The synthesis of high valuable materials through CO₂ conversion can contribute to mitigating global warming. As a typical example, a method of synthesizing porous carbon or graphite-based carbon under high pressure has been widely studied. However, in this paper, we synthesized composites of carbon and metal oxide by converting the MXene under CO₂ conditions. More specifically, a molybdenum oxide (MoO₂)-amorphous carbon composite was synthesized in a single step by heating Mo₂CT_x at 700℃ under CO₂ flow. The carbon of the synthesized composites retained the 2D structure observed in the MXene, and the molybdenum oxide (MoO₂) was synthesized between the carbon layers. The resultant material was tested for anode of lithium ion battery. In cyclic voltammetry, it has clear peaks due to the reversible lithiation/delithiation reaction of MoO₂. The accurate capacity value was confirmed by Galvanostatic test, and the capacity of resultant hybrid material was 323 mAh/g at 50 mA/g (0.1 C) and 180 mAh/g at 1 A/g (4.0 C).
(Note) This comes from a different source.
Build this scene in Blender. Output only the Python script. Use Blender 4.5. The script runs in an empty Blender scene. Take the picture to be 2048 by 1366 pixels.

In addition, it maintains the capacity of 85% after 280 cycles at 300 mA/g (0.9 C) while its coulombic efficiency converges to 99%. This method using CO₂ as both mild oxidant and carbon source enabled the one-step synthesis of a carbon-metal oxide hybrid material maintaining 2D structure of MXene, and improve the overall performance for lithium-ion battery anode.